EXERCISE AIM
Your task is to reproduce the entries below word for word.
>> START ENTRIES
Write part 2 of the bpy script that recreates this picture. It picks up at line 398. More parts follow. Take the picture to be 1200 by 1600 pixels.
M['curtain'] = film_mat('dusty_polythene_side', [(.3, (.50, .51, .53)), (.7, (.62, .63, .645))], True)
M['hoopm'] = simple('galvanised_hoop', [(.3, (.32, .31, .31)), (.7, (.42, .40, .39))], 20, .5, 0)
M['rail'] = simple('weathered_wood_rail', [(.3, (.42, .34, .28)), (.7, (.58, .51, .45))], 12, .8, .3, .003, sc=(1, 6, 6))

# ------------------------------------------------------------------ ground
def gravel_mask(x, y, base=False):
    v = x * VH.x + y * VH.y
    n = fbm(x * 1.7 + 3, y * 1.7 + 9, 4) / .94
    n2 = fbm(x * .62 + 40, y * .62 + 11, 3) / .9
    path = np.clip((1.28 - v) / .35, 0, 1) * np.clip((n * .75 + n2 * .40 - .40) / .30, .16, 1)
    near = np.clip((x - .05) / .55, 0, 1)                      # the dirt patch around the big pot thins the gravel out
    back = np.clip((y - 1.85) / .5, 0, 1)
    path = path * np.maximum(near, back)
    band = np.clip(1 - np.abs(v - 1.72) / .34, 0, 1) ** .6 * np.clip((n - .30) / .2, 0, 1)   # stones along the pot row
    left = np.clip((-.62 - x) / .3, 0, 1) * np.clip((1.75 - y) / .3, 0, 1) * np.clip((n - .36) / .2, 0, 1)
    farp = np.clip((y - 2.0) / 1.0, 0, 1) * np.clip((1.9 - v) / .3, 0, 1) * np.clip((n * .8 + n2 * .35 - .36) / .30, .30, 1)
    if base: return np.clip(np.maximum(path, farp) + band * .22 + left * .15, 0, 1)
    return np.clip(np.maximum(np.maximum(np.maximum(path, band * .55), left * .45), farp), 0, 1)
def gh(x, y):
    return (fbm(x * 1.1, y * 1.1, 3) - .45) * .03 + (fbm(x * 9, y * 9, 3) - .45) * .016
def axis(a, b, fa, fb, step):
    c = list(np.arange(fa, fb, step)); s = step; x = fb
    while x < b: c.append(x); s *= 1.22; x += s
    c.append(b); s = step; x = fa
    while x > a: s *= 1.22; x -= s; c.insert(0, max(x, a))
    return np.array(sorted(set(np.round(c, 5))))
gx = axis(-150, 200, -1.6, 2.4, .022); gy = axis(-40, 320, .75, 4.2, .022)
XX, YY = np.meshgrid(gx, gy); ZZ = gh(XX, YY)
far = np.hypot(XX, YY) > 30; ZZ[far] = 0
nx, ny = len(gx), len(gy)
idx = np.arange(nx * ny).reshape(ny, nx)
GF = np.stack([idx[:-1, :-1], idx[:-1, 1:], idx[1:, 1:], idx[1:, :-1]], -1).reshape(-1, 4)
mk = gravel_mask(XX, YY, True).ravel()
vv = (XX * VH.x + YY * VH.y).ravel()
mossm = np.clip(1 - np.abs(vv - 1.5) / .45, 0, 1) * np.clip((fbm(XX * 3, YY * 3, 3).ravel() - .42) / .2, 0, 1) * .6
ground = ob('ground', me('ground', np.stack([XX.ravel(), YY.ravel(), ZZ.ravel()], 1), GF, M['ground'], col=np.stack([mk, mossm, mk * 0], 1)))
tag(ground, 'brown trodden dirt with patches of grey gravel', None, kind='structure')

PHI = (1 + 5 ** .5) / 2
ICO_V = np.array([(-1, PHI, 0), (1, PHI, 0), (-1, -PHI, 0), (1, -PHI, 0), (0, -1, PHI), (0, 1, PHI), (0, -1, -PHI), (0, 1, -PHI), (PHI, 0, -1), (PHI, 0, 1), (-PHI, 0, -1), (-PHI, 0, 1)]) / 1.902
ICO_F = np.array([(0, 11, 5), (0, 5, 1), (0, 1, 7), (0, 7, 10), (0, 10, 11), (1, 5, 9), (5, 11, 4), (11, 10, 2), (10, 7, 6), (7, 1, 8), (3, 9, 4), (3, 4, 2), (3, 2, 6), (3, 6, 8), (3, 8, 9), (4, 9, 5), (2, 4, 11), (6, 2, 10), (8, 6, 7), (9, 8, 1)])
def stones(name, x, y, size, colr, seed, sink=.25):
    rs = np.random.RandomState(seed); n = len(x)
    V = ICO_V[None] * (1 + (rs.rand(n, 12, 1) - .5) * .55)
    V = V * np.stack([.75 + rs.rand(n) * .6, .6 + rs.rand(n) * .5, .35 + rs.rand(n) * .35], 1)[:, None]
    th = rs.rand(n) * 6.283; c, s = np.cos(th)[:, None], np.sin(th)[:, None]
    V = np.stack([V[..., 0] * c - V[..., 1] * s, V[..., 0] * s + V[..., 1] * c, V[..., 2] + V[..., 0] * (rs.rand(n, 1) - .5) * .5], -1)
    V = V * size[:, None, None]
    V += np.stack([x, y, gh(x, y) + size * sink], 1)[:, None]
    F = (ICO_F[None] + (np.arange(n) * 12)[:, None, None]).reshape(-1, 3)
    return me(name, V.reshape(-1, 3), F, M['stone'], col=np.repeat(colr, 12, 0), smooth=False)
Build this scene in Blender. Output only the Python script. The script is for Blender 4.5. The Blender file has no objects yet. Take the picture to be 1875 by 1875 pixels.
>> END ENTRIES
IN RESPONSE
Write part 2 of the bpy script that recreates this picture. It picks up at line 398. More parts follow. Take the picture to be 1200 by 1600 pixels.
M['curtain'] = film_mat('dusty_polythene_side', [(.3, (.50, .51, .53)), (.7, (.62, .63, .645))], True)
M['hoopm'] = simple('galvanised_hoop', [(.3, (.32, .31, .31)), (.7, (.42, .40, .39))], 20, .5, 0)
M['rail'] = simple('weathered_wood_rail', [(.3, (.42, .34, .28)), (.7, (.58, .51, .45))], 12, .8, .3, .003, sc=(1, 6, 6))

# ------------------------------------------------------------------ ground
def gravel_mask(x, y, base=False):
    v = x * VH.x + y * VH.y
    n = fbm(x * 1.7 + 3, y * 1.7 + 9, 4) / .94
    n2 = fbm(x * .62 + 40, y * .62 + 11, 3) / .9
    path = np.clip((1.28 - v) / .35, 0, 1) * np.clip((n * .75 + n2 * .40 - .40) / .30, .16, 1)
    near = np.clip((x - .05) / .55, 0, 1)                      # the dirt patch around the big pot thins the gravel out
    back = np.clip((y - 1.85) / .5, 0, 1)
    path = path * np.maximum(near, back)
    band = np.clip(1 - np.abs(v - 1.72) / .34, 0, 1) ** .6 * np.clip((n - .30) / .2, 0, 1)   # stones along the pot row
    left = np.clip((-.62 - x) / .3, 0, 1) * np.clip((1.75 - y) / .3, 0, 1) * np.clip((n - .36) / .2, 0, 1)
    farp = np.clip((y - 2.0) / 1.0, 0, 1) * np.clip((1.9 - v) / .3, 0, 1) * np.clip((n * .8 + n2 * .35 - .36) / .30, .30, 1)
    if base: return np.clip(np.maximum(path, farp) + band * .22 + left * .15, 0, 1)
    return np.clip(np.maximum(np.maximum(np.maximum(path, band * .55), left * .45), farp), 0, 1)
def gh(x, y):
    return (fbm(x * 1.1, y * 1.1, 3) - .45) * .03 + (fbm(x * 9, y * 9, 3) - .45) * .016
def axis(a, b, fa, fb, step):
    c = list(np.arange(fa, fb, step)); s = step; x = fb
    while x < b: c.append(x); s *= 1.22; x += s
    c.append(b); s = step; x = fa
    while x > a: s *= 1.22; x -= s; c.insert(0, max(x, a))
    return np.array(sorted(set(np.round(c, 5))))
gx = axis(-150, 200, -1.6, 2.4, .022); gy = axis(-40, 320, .75, 4.2, .022)
XX, YY = np.meshgrid(gx, gy); ZZ = gh(XX, YY)
far = np.hypot(XX, YY) > 30; ZZ[far] = 0
nx, ny = len(gx), len(gy)
idx = np.arange(nx * ny).reshape(ny, nx)
GF = np.stack([idx[:-1, :-1], idx[:-1, 1:], idx[1:, 1:], idx[1:, :-1]], -1).reshape(-1, 4)
mk = gravel_mask(XX, YY, True).ravel()
vv = (XX * VH.x + YY * VH.y).ravel()
mossm = np.clip(1 - np.abs(vv - 1.5) / .45, 0, 1) * np.clip((fbm(XX * 3, YY * 3, 3).ravel() - .42) / .2, 0, 1) * .6
ground = ob('ground', me('ground', np.stack([XX.ravel(), YY.ravel(), ZZ.ravel()], 1), GF, M['ground'], col=np.stack([mk, mossm, mk * 0], 1)))
tag(ground, 'brown trodden dirt with patches of grey gravel', None, kind='structure')

PHI = (1 + 5 ** .5) / 2
ICO_V = np.array([(-1, PHI, 0), (1, PHI, 0), (-1, -PHI, 0), (1, -PHI, 0), (0, -1, PHI), (0, 1, PHI), (0, -1, -PHI), (0, 1, -PHI), (PHI, 0, -1), (PHI, 0, 1), (-PHI, 0, -1), (-PHI, 0, 1)]) / 1.902
ICO_F = np.array([(0, 11, 5), (0, 5, 1), (0, 1, 7), (0, 7, 10), (0, 10, 11), (1, 5, 9), (5, 11, 4), (11, 10, 2), (10, 7, 6), (7, 1, 8), (3, 9, 4), (3, 4, 2), (3, 2, 6), (3, 6, 8), (3, 8, 9), (4, 9, 5), (2, 4, 11), (6, 2, 10), (8, 6, 7), (9, 8, 1)])
def stones(name, x, y, size, colr, seed, sink=.25):
    rs = np.random.RandomState(seed); n = len(x)
    V = ICO_V[None] * (1 + (rs.rand(n, 12, 1) - .5) * .55)
    V = V * np.stack([.75 + rs.rand(n) * .6, .6 + rs.rand(n) * .5, .35 + rs.rand(n) * .35], 1)[:, None]
    th = rs.rand(n) * 6.283; c, s = np.cos(th)[:, None], np.sin(th)[:, None]
    V = np.stack([V[..., 0] * c - V[..., 1] * s, V[..., 0] * s + V[..., 1] * c, V[..., 2] + V[..., 0] * (rs.rand(n, 1) - .5) * .5], -1)
    V = V * size[:, None, None]
    V += np.stack([x, y, gh(x, y) + size * sink], 1)[:, None]
    F = (ICO_F[None] + (np.arange(n) * 12)[:, None, None]).reshape(-1, 3)
    return me(name, V.reshape(-1, 3), F, M['stone'], col=np.repeat(colr, 12, 0), smooth=False)
Build this scene in Blender. Output only the Python script. The script is for Blender 4.5. The Blender file has no objects yet. Take the picture to be 1875 by 1875 pixels.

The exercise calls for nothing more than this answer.